I don’t know of anyone who would rather be poor than rich, have war rather than peace, or hold these values in contempt. What they hold in contempt is exploitation.
But I know any number of folks right here at ILP who argue the road to prosperity for all revolves either around capitalism or socialism. Which one then is more in sync with the author’s “progressive” future?
And what of those nihilists who own and operate the military industrial complex who crave the sort of wars that keep them grinning all the way to the banks?
Somehow they will all be compelled to come into contact with the author’s “discovery” and usher in this “progressive future”. Right?
No, it won’t happen necessarily like that, but let me try to get you to think more expansively here. What if government itself is no longer needed? What if conflict can be avoided and everyone benefits in the process? What then?
You said in a determined world there are no victims. I said yes there are. I get what you’re saying when looked at in total perspective, but who in the world can see it this way when they have been attacked and left for dead?
My point is that in a determined universe as I understand it here and now those who are left for dead and those who leave them for dead are like the characters and the guests in West World.The characters are wholly programmed to think and feel and say and do only what they must. While the guests presume that they are free to do these things autonomously. The show then explores what happens when the two worlds begin to intertwine.
But: in a determined universe [again, as I understand it] there is no distinction between the characters and the guests. They are all compelled to think and feel and say and do things as nature commands given the immutable laws of matter.
I agree that the guest and the characters are both doing what they are compelled to do. The only thing I have an issue with is your using the term “programmed” which indicates that you can’t make a choice because it’s already made. This is where there is a lot of confusion as I’ve already expressed.
Okay, nature compels both the automatons and the guests to do only as they were ever able to “choose” to do. But that’s not the same as nature “programming” them?
The word “program” is problematic because, once again, the wording implies that it’s the program causing you to do what you do, which is false. Please try to get this because it is the key to what follows. Nothing, not nature, not a program, not your heredity or environment can CAUSE you to do what you do unless you want to do it. This keeps the responsibility on YOU, where it belongs, not in a blameworthy way but just to assign whose responsibility it is for making a choice.

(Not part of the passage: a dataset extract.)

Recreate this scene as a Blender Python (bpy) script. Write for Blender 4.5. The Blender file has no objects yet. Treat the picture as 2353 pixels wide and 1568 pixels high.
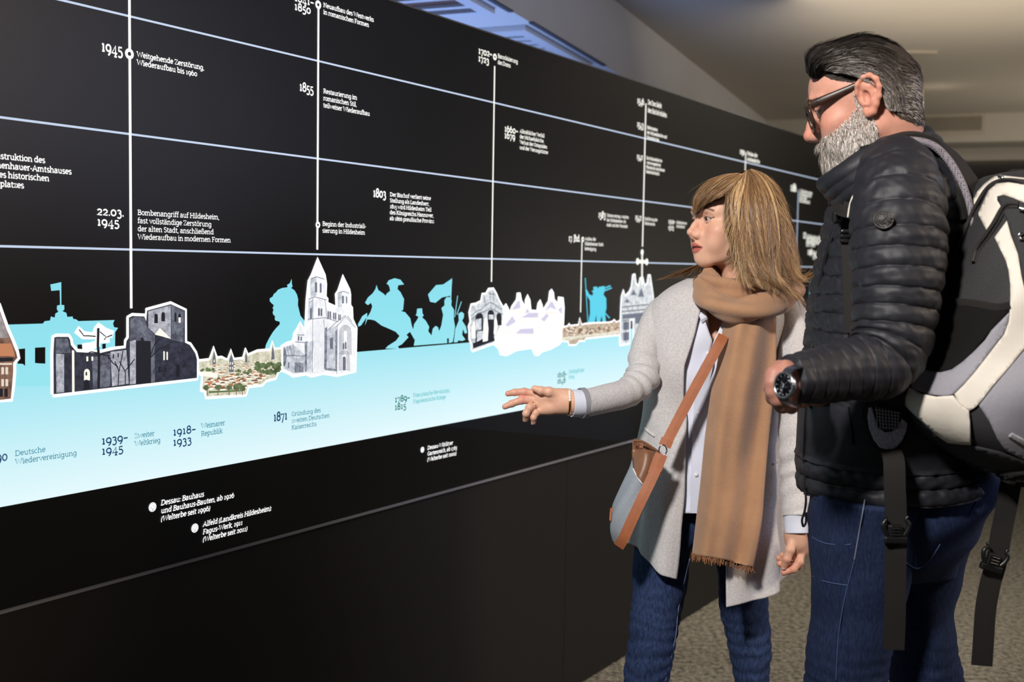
import bpy, math, random
import numpy as np
from mathutils import Vector, Matrix
from mathutils.bvhtree import BVHTree
from mathutils.geometry import tessellate_polygon

random.seed(7); np.random.seed(7)
S = bpy.context.scene
COL = S.collection
PI = math.pi
# ------------------------------------------------------------------ camera
F_PX, PITCH, ROLL, WALL_YAW = 2600.0, 0.0661, 0.01629, 0.5658
W_PX, H_PX, EYE = 2353, 1568, 1.45
CF = Vector((0, math.cos(PITCH), -math.sin(PITCH)))
_u = Vector((0, math.sin(PITCH), math.cos(PITCH))); _x = Vector((1, 0, 0))
CX = _x * math.cos(ROLL) + _u * math.sin(ROLL)
CU = -_x * math.sin(ROLL) + _u * math.cos(ROLL)
CAM = Vector((0, 0, EYE))
cd = bpy.data.cameras.new('camera'); cam = bpy.data.objects.new('camera', cd); COL.objects.link(cam)
cd.sensor_width = 36; cd.lens = F_PX / W_PX * 36; cd.clip_start = .05
R = Matrix((CX, CU, -CF)).transposed()
cam.matrix_world = Matrix.Translation(CAM) @ R.to_4x4()
cd.dof.use_dof = True; cd.dof.focus_distance = 2.35; cd.dof.aperture_fstop = 4.0
S.camera = cam
# ------------------------------------------------------------------ world, lamps, exposure
wd = bpy.data.worlds.new('world'); S.world = wd; wd.use_nodes = True
wd.node_tree.nodes['Background'].inputs[0].default_value = (.55, .55, .6, 1)
wd.node_tree.nodes['Background'].inputs[1].default_value = .11
S.view_settings.view_transform = 'Standard'; S.view_settings.look = 'None'
S.view_settings.gamma = 1; S.view_settings.exposure = 0; S.view_settings.use_curve_mapping = False

def area(name, loc, target, size, power, col, spread=PI):
    l = bpy.data.lights.new(name, 'AREA'); l.energy = power; l.color = col
    l.shape = 'RECTANGLE'; l.size, l.size_y = size; l.spread = spread
    o = bpy.data.objects.new(name, l); COL.objects.link(o); o.location = loc
    o.rotation_euler = (Vector(target) - Vector(loc)).to_track_quat('-Z', 'Y').to_euler()
    return o
def spot(name, loc, target, power, col, deg, blend, r):
    l = bpy.data.lights.new(name, 'SPOT'); l.energy = power; l.color = col; l.spot_size = math.radians(deg); l.spot_blend = blend; l.shadow_soft_size = r
    o = bpy.data.objects.new(name, l); COL.objects.link(o); o.location = loc; o.rotation_euler = (Vector(target) - Vector(loc)).to_track_quat('-Z', 'Y').to_euler(); return o
spot('track_spot_lamp', (-.6, .35, 2.62), (.62, 2.45, 1.55), 330, (1, .95, .90), 62, .9, .12)
area('warm_ceiling_lamp', (2.6, 1.3, 2.68), (.8, 2.4, 1.2), (.6, .6), 30, (1, .80, .58), 2.4)
area('warm_back_fill', (2.2, 5.6, 2.3), (2.4, 6.2, 2.9), (1.6, 1.6), 12, (1, .86, .68))  # added fill aimed upward to brighten the ceiling, no fixture there
area('floor_back_fill', (1.6, 4.6, 2.7), (1.5, 4.2, 0), (1.2, 1.2), 34, (1, .88, .72), 2.2)  # added overhead fill that brightens the floor and back of the room
area('cool_window_light', (3.6, 2.1, 2.15), (-.6, 2.0, 1.9), (1.8, 1.0), 24, (.62, .68, 1))
area('blue_soffit_lamp', (-.9, 4.7, .9), (-.7, 4.9, 2.6), (3.4, 1.2), 42, (.36, .52, 1), 2.0)
area('ceiling_fill', (4.6, 6.2, 1.3), (2.2, 7.2, 2.75), (1.2, 1.2), 11, (1, .88, .72), 2.6)  # added fill out of view, stands in for bounce onto the ceiling
area('bulkhead_fill', (4.6, 7.4, 1.5), (2.8, 10.2, 2.5), (.8, .3), 12, (1, .88, .72), 2.6)  # added fill out of view, brightens the rear bulkhead
# ------------------------------------------------------------------ helpers
def ray(px, py):
    return (CF + CX * ((px - W_PX / 2) / F_PX) - CU * ((py - H_PX / 2) / F_PX))
def at(px, py, Y):
    d = ray(px, py); return CAM + d * (Y / d.y)
def at_z(px, py, z):
    d = ray(px, py); return CAM + d * ((z - EYE) / d.z)
def lin(c): return tuple(((v / 255) / 12.92 if v <= 10 else (((v / 255) + .055) / 1.055) ** 2.4) for v in c)
def tag(o, label=None, cat=None, group=None, kind=None):
    for k, v in (('label', label), ('category', cat), ('group', group), ('kind', kind)):
        if v: o[k] = v
    return o
def empty(name, loc=(0, 0, 0), rz=0):
    o = bpy.data.objects.new(name, None); COL.objects.link(o); o.location = loc; o.rotation_euler = (0, 0, rz)
    o.empty_display_size = .1
    return o
def mesh_obj(name, verts, faces, material=None, parent=None, smooth=True, world=True, colors=None):
    """one mesh object; verts are in world space when world is set (the parent's transform is undone)"""
    me = bpy.data.meshes.new(name)
    V = np.asarray(verts, dtype=np.float64).reshape(-1, 3)
    if parent is not None and world:
        m = np.array(WM(parent).inverted()); V = V @ m[:3, :3].T + m[:3, 3]
    if isinstance(faces, np.ndarray):
        k = faces.shape[1]; n = len(faces)
        me.vertices.add(len(V)); me.vertices.foreach_set('co', V.astype(np.float32).ravel())
        me.loops.add(n * k); me.loops.foreach_set('vertex_index', faces.astype(np.int32).ravel())
        me.polygons.add(n); me.polygons.foreach_set('loop_start', np.arange(0, n * k, k, dtype=np.int32))
        me.update(calc_edges=True); me.validate()
    else:
        me.from_pydata([tuple(v) for v in V], [], [tuple(f) for f in faces]); me.update()
    if smooth: me.polygons.foreach_set('use_smooth', [True] * len(me.polygons))
    if colors is not None:
        a = me.color_attributes.new('Col', 'FLOAT_COLOR', 'POINT')
        c = np.ones((len(V), 4), dtype=np.float32); c[:, :3] = np.asarray(colors)[:, :3]
        a.data.foreach_set('color', c.ravel())
    if material:
        for m in (material if isinstance(material, (list, tuple)) else [material]): me.materials.append(m)
    o = bpy.data.objects.new(name, me); COL.objects.link(o)
    if parent is not None: o.parent = parent
    return o
def WM(o):
    m = Matrix.LocRotScale(o.location, o.rotation_euler, o.scale)
    return WM(o.parent) @ m if o.parent else m
class MB:
    """collects simple shapes into one mesh"""
    def __init__(s): s.v = []; s.f = []
    def add(s, v, f):
        b = len(s.v); s.v += [tuple(p) for p in v]; s.f += [tuple(i + b for i in q) for q in f]; return s
    def box(s, c, size, rot=None):
        x, y, z = (d / 2 for d in size)
        P = [Vector(p) for p in ((-x, -y, -z), (x, -y, -z), (x, y, -z), (-x, y, -z), (-x, -y, z), (x, -y, z), (x, y, z), (-x, y, z))]
        if rot is not None: P = [rot @ p for p in P]
        return s.add([p + Vector(c) for p in P], [(3, 2, 1, 0), (4, 5, 6, 7), (0, 1, 5, 4), (1, 2, 6, 5), (2, 3, 7, 6), (3, 0, 4, 7)])
    def build(s, name, m, parent=None, smooth=False, world=True): return mesh_obj(name, s.v, s.f, m, parent, smooth, world)
def bevel(o, w=.004, seg=2):
    b = o.modifiers.new('bevel', 'BEVEL'); b.width = w; b.segments = seg; b.limit_method = 'ANGLE'; return o
def solidify(o, t, off=0.0):
    b = o.modifiers.new('solidify', 'SOLIDIFY'); b.thickness = t; b.offset = off; return o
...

And, yes, I agree in the sense that nature is differentiated from God. The laws of nature are [until we know otherwise] just the reflection of the brute facticity that is existence itself. No teleological component at all.
That being said, the fact that will is not free and we are progressing toward a world where there will be no more war, hatred, crime, or poverty indicates that there is some kind of design, not in a personal God way, but in a way that points to order out of chaos.